Searching for the Dutch-Paris Escape Line
Last time we talked about the arrest of a local Dutch-Paris leader under a false name in Brussels. A very similar thing happened to another Dutch-Paris leader in Paris.
This man, who we’ll call Smit, had been an important leader of Dutch-Paris and other rescue groups in Brussels until the Gestapo got too close. He left Belgium for Paris and set about trying to re-build Dutch-Paris there after the big round-up in February 1944. One of Smit’s contacts in Paris was a Dutch military attaché who was up to his neck in resistance, and not just with Dutch-Paris.
Smit went to visit the military attaché at his home to discuss Dutch-Paris on the same day that the Gestapo arrived to arrest him. As usual, they arrested everyone there – just in case – including Smit. The security services in Belgium did not always communicate fully with the security services in France. Gestapo agents in Belgium were on the look out for Smit, but their colleagues in France were not. The men in Paris took Smit for what he claimed to be – a Jew looking for a way to escape.
The military attaché, who was accused of being part of Dutch-Paris, was branded “Nacht und Nebel” and deported to the concentration camps. Smit was sent off to a less awful concentration camp as slave labor without being interrogated. His colleagues in Dutch-Paris had no idea what had happened to him. They knew about the military attache because they had sources in the prison watching for Dutch prisoners. But the Germans thought Smit was so unimportant that he didn’t even register as a resister.
Also, he was processed under the false name on the false identification documents he was carrying when he was arrested. He went all the way to the Third Reich, lived as slave labor and disappeared there under that false name.
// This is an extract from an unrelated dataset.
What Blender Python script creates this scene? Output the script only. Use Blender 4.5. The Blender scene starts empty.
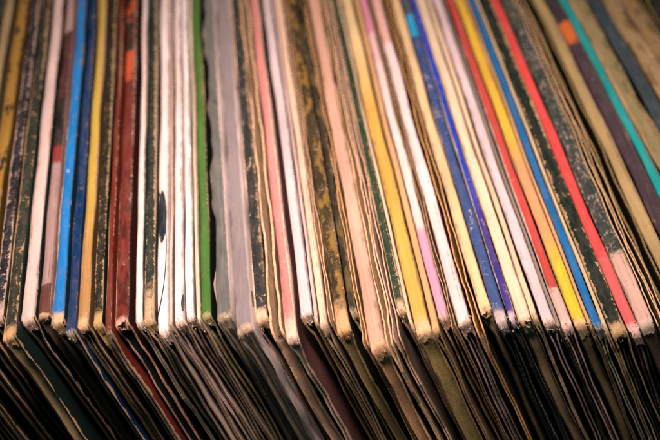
import bpy, math, random
from mathutils import Vector, Matrix

SC = bpy.context.scene
COL = SC.collection
rad = math.radians

# ------------------------------------------------------------------ camera
FPX = 1490.0                      # focal length in photo pixels (660 wide)
PITCH, YAW, DIST = rad(33.6), rad(5.1), 0.46
sp, cp, sy, cy_ = math.sin(PITCH), math.cos(PITCH), math.sin(YAW), math.cos(YAW)
FW = Vector((sy * cp, cy_ * cp, -sp))
RT = Vector((cy_, -sy, 0))
UP = Vector((sy * sp, cy_ * sp, cp))


def ray(px, py):
    return FW + RT * ((px - 330) / FPX) - UP * ((py - 220) / FPX)


CAM = -DIST * ray(330, 318)


def ground(px, py):
    """where the ray through a photo pixel meets the level of the spines (z = 0)"""
    r = ray(px, py)
    return CAM + r * (-CAM.z / r.z)


cam_data = bpy.data.cameras.new('camera')
cam = bpy.data.objects.new('camera', cam_data)
COL.objects.link(cam)
m = Matrix((RT, UP, -FW)).transposed().to_4x4()
m.translation = CAM
cam.matrix_world = m
cam_data.sensor_width = 36
cam_data.lens = 36 * FPX / 660
cam_data.clip_start = 0.01
cam_data.clip_end = 50
cam_data.dof.use_dof = True
cam_data.dof.focus_distance = (ground(330, 292) - CAM).dot(FW)
cam_data.dof.aperture_fstop = 11
cam_data.dof.aperture_blades = 7
SC.camera = cam

# ------------------------------------------------------------------ light
world = bpy.data.worlds.new('World')
SC.world = world
world.use_nodes = True
bg = world.node_tree.nodes['Background']
bg.inputs[0].default_value = (0.26, 0.84, 0.86, 1)
bg.inputs[1].default_value = 0.06


def area(name, loc, target, size, power, color):
    d = bpy.data.lights.new(name, 'AREA')
    d.shape = 'DISK'
    d.size = size
    d.energy = power
    d.color = color
    o = bpy.data.objects.new(name, d)
    COL.objects.link(o)
    o.location = loc
    o.rotation_euler = (Vector(target) - Vector(loc)).to_track_quat('-Z', 'Y').to_euler()
    return o


key = area('key_lamp', (-0.10, -0.075, 0.50), (-0.01, 0.065, 0), 0.20, 1.08, (1.0, 0.765, 0.675))
key.data.spread = rad(60)

SC.view_settings.view_transform = 'Standard'
SC.view_settings.look = 'None'
SC.view_settings.exposure = 0
SC.view_settings.gamma = 1
SC.view_settings.use_curve_mapping = False
try:
    SC.cycles.max_bounces = 8
    SC.cycles.use_denoising = False
    SC.cycles.transparent_max_bounces = 24
except Exception:
    pass

# ------------------------------------------------------------------ materials
TINT = (1.0, 0.87, 0.86)


def P(hx, k=0.80):
    """surface colour from the colour it shows under the warm lamp"""
    if not isinstance(hx, str):
        return hx
    c = [int(hx[i:i + 2], 16) / 255 for i in (1, 3, 5)]
    if c[0] > .75 and min(c) > .38 and c[0] - c[2] > .08:      # pale boards lean to pink rather than yellow
        c = [c[0], c[1] * 0.97, c[2]]
    c = [((v + 0.055) / 1.055) ** 2.4 if v > 0.04045 else v / 12.92 for v in c]
    return tuple(min(0.86, c[i] * k / TINT[i]) for i in range(3)) + (1,)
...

How do we know this? He sent a postcard to his brother’s neighbor in Switzerland. He used his false name but put enough personal detail (about missing his baby’s first birthday) that his brother figured it out. When Smit did not return home in the summer of 1945, the family filed many missing person reports and requests that included the false name used in the German documents. Unfortunately he never did return from the Third Reich. If he hadn’t sent that postcard his family would not even know that he had been arrested and deported.